Before the jefitopost, I couldn’t have named a song by the Hooters. So why the time-travel? It’s mostly a trick of how music can get stapled to the extras in the movie of yr life. The grade school association: I could swear they were the favorite band of one of the most popular kids in my class, a dude with the unfortuate last name of Ducharme (you guessed it, “Douche” for short, affectionately mind you, and with no real concept of what the word meant).

Anyway, I realized reading the Pocket Guide that “And We Danced” (1985) was the one Hooters song I definitely knew. Subsequently viewing the video …

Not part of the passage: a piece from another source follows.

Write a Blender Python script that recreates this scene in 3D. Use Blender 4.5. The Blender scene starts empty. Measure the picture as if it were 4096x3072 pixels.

… evoked some strong, and as it turned out endlessly referential, reactions for me. So now we have a virtual mix inspired by the video for “And We Danced.”

Beastie Boys “Intergalactic” (Soulwax Remix)/-4:41 to -4:12/buy hello nasty/mp3s
In the intro to the video, some totally fresh-looking dudes sneak their buddy into the drive-in. It’s a little confusing how closely the first-time-around 80s style resembles the retro versions c. like mid-90s to present era. I guess we’ve nailed the retro, or just haven’t bothered to remix it significantly. It almost makes the first-time around feel like the costume play.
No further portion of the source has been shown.